Friday, March 23, 2007

Duckling Play

The following deal occurred at the Junior National Bridge Championship held between 28 Feb and 2 Mar 2007 in Surat. The IITM team comprising Guthi, Kedar, Ram, and Tota, finished third, just two VPs below the runners-up. Guthi and Kedar produced a shocking result on the following board against an IIT Kharagpur pair. (Since the deal was not recorded on paper and is here reproduced from Guthi's memory, some unimportant details may be wrong.)



After some hyper-aggressive bidding by Kedar (North), Guthi, South, declared an entirely reasonable 6 NT. The contract makes whenever the pack is missing a red ace. Guthi knew there were additional chances in finesses.

The lead was a spade and declarer won on the table, to lead a low diamond. South's 5 ♥ had shown two aces. East put two and one together, getting four, and knew that West held no ace. He correctly ducked the diamond to let the weird finesse against the jack or the king lose.

Declarer took the jack and led a low heart. West too, meanwhile, had put two and one together and knew that East held no ace. He rightly ducked the heart so that the jack could lose to the queen.

Of course, it didn't, and declarer played ♦ 10 from the table now, for another finesse. East was no doubt seized by fears of declarer's long diamonds getting established. So he cleverly ducked again to leave declarer stranded in dummy.

By now, South was convinced that one or other chance had come good and was anxious to repeat the mixture, so he played another heart. West suddenly spotted the winning defence. Up he went with the ace and reached for the diamond that wasn't there. Twelve tricks for +1430 and 13 IMPs.

I suppose defenders were miffed at their bad luck—both aces were onside for declarer. Guthi, meanwhile, was probably disappointed he couldn't take three “finesses” each in the red suits to bag thirteen tricks.

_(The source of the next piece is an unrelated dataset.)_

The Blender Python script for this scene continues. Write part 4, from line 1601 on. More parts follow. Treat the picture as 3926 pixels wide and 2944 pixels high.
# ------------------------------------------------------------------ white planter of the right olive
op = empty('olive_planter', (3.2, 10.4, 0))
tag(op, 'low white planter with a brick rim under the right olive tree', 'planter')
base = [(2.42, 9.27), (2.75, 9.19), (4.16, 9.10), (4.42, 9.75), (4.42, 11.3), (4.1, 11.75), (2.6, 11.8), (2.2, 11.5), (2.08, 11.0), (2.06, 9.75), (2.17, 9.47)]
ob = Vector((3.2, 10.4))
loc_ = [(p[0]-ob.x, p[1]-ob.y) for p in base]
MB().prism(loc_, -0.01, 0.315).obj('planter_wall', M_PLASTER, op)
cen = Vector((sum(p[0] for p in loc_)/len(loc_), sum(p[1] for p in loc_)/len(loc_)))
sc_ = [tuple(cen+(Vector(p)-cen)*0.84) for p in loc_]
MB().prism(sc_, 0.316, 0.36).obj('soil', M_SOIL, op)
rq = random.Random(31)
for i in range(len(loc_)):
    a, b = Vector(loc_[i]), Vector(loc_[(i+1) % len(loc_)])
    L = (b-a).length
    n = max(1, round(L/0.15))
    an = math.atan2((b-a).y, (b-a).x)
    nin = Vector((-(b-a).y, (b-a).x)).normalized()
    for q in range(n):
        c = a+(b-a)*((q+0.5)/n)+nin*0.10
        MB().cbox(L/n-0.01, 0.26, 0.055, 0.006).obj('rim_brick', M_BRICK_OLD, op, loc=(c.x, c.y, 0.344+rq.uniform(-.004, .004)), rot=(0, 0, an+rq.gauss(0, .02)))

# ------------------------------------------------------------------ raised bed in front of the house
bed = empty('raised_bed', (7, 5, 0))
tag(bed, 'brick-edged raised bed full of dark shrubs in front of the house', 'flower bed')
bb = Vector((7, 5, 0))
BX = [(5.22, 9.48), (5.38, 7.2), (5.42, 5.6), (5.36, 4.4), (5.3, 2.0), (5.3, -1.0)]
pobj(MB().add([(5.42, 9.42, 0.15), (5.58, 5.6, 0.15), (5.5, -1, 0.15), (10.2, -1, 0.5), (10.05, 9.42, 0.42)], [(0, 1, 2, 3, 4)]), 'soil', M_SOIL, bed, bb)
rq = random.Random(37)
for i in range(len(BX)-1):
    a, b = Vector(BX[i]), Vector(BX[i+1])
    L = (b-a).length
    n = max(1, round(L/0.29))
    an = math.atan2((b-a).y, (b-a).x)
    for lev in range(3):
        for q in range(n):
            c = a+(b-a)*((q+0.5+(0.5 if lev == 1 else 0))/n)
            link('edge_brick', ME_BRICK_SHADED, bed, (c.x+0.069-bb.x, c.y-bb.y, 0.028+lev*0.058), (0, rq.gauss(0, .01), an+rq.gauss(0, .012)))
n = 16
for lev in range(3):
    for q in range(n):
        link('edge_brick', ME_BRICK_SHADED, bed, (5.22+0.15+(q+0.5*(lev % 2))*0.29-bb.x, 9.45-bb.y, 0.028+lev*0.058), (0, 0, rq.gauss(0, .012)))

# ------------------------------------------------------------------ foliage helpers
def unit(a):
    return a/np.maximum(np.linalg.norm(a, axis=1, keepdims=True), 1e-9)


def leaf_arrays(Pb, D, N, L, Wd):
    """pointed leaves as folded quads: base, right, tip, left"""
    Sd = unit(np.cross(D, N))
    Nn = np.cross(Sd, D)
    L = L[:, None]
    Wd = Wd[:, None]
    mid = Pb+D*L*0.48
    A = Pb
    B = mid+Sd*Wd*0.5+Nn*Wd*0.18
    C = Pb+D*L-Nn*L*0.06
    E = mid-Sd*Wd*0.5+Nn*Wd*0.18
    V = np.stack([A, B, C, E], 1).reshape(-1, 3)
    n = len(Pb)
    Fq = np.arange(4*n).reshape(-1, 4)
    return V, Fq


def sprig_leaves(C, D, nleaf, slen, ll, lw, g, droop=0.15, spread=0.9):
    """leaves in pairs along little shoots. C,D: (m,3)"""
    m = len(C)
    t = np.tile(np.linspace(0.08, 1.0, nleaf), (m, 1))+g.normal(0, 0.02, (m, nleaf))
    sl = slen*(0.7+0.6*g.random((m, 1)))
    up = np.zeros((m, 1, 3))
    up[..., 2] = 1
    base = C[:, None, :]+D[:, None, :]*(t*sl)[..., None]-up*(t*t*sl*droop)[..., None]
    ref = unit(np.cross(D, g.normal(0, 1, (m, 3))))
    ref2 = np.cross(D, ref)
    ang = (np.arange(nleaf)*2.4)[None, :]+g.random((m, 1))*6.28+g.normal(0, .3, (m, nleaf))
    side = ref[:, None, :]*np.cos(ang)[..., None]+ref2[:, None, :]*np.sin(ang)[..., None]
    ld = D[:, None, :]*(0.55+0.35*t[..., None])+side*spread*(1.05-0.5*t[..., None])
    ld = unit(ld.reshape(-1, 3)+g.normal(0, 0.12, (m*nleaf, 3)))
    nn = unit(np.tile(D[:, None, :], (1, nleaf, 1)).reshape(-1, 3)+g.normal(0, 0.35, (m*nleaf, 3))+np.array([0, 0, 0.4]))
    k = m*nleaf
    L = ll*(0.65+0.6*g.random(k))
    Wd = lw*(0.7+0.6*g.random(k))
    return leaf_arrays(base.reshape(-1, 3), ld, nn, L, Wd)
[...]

North's 4 NT was hasty. First, the combined hands have 30–31 points—not enough for a notrump slam, especially given the 4–3–3–3 pattern. Second, are you wondering why he bid slam knowing they were off two aces? Because 5 ♠, he figured, might be passed by South, since North bid spades first. (If spades had been unbid, 5 ♠ would have asked South to bid 5 NT.)

Guthi subsequently clarified that he would not have passed 5 ♠, because with long spades, responder's correct action is to start out by transferring to spades after opener's 2 NT rebid (by bidding 3 ♥). Anyway, North should think about this before bidding 4 NT. Since he plans to bid 6 NT after a 5 ♣ or 5 ♠ response to Blackwood, and will be forced to bid 6 NT even after a 5 ♥ response, he must blast to 6 NT (A 5 ♦ response is impossible on the bidding). In that case, even a non-duckling West might fail to set the contract. Of course, five-notrump king-asking Blackwood after receiving the bad news is third-degree masochism.

Last, how do you play the hand in 6 NT? It is safe to assume the aces are split, because the contract wasn't doubled (yes, even if you're not on lead, you must double an opposing 6 NT holding two aces, because it's highly unlikely that (i) declarer can find twelve top winners in two suits, and (ii) partner will lead a wrong suit). In addition, you must make the assumption that both defenders were sleeping during the bidding, otherwise the contract is down the moment dummy hits the table. Because even one alert defender can tip his partner off by cashing his ace at the first opportunity.

Since you need five (yes, ruefully, five) red winners, you must get them immediately. Guthi's line is probably the only that had any chance (some chance!). You have to take a view on who holds which ace. One might think that there's a slim chance that West is the kind of doublomaniac that would double either of the two Blackwood responses to show his heart ace (not unusual doublomaniacal behaviour), forgetting that he would be on lead. And that since he didn't he doesn't hold it. Pretty thin, but it's something. However, as you can see, it leads to the wrong conclusion on this layout.

Guthi evidently needed none of this, because, like a magician inspired by the devil, he turned two normal healthy human defenders into ducklings and made his contract with a swagger.

4 comments:

Prashanth said...

Come onnnnn.... 2 aces in hand (known from blackwood) + none in dummy means a good defender knows you are missing 2 aces. Bad bridge all around!!

Anonymous said...

Wouldn't it be better to use the Gerber convention to arrive at a slam contract in No-Trump?

~Siddarth

Ashok said...

Gerber is not part of their agreements, so that 4NT could always be Blackwood.

Prashanth said...

@Siddarth: You're 100% right. When NT is the agreed "suit", 4NT is quantitative and 4C is Gerber. At least, that is the popular treatment.